あいあい傘

「人間、心持ちよ。一生懸命働いていれば、人生良い事がある。」

「こういう時、割を食うのは必ず秘書だ。」

「それが出来るんなら、どうしてうちらとしてくれなかったの?」

「あっちの家族の幸せは、こっちの親子の不幸せの上に成り立っている。

それを理解して生きていくべきだ。」

「他人の様な父親ならいなかった方が良かったのか?」

「縁。こうして出会ったのには、必然がある。」

「みんないろんな事情を抱えて生きている。子供を忘れられる親が何処にいる?」

「結婚は、雨の中をあいあい傘をさして歩く様なもの。

雨が激しくなればなるほど、くっついて歩かなきゃならない。決して楽しいだけじゃない。」

「何も聞かず、何も言わず、ただ受け入れてくれてありがとう。
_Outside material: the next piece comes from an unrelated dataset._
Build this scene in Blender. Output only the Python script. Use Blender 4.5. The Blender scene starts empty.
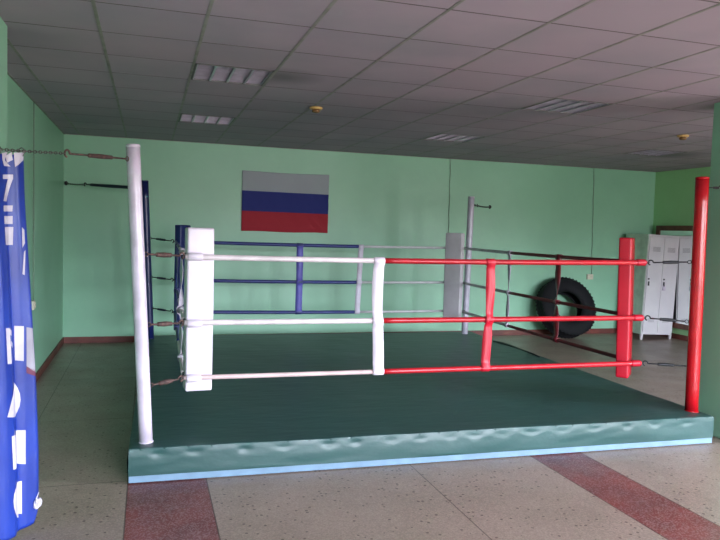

」


人と人とのつながりは、血や法だけじゃない。

それにも勝る強い想いがつなげている。

今の幸せの為に自分の想いに蓋をするのも、

今の幸せを失っても相手の想いを願うのも、

双方が思いやる家族の証だ。

久しぶりの再会が全て感動とはいかない。

幸せそうな父の姿に、露骨に腹を立てるのは面白い。

ただ互いの想いに気付き、それを交錯させながら対峙する場面では涙が溢れた。

「あいあい傘」に込められた意味にも、心打たれるものがあった。

また地方の町の祭が醸し出すノスタルジックな雰囲気も味わえて良かった。